Cicilia Adong, Captain of a Female Team, observed that: “Many of us girls in this program appreciate WPDI for making it possible for us to learn to work together with boys, appreciating the differences in other girls and accommodating each other through the peace lessons taught to us. Ever since I joined this program, I have changed my life style because it has taught me to make good life choices, respecting others and having confidence in myself and tolerance for the others.”

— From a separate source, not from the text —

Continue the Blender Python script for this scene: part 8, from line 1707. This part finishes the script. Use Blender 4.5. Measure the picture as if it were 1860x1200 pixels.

We implement the program with young people in different settings and countries, but it is a fact that it finds its origin in a visit made by our CEO/Founder, Forest Whitaker, of a camp for displaced persons in Juba, South Sudan. Upon discovering the dire plight of the residents and realizing the feelings of abandonment and disenfranchisement of young people constituted a recipe for future challenges, he decided to create a program that would help combat desires of revenge while providing psychosocial support. Very shortly into its creation, the program became very popular in the whole camp, both for its youth participants and for the residents in general, who treasure this window of passion and solace.

Given the success of the program in the Juba camp for displaced persons, it was thus only natural to create a new branch of Peace Through Sports in the Kiryandongo Refugee Settlement where we implement the Youth Peacemaker Network program supported by the Western Union Foundation.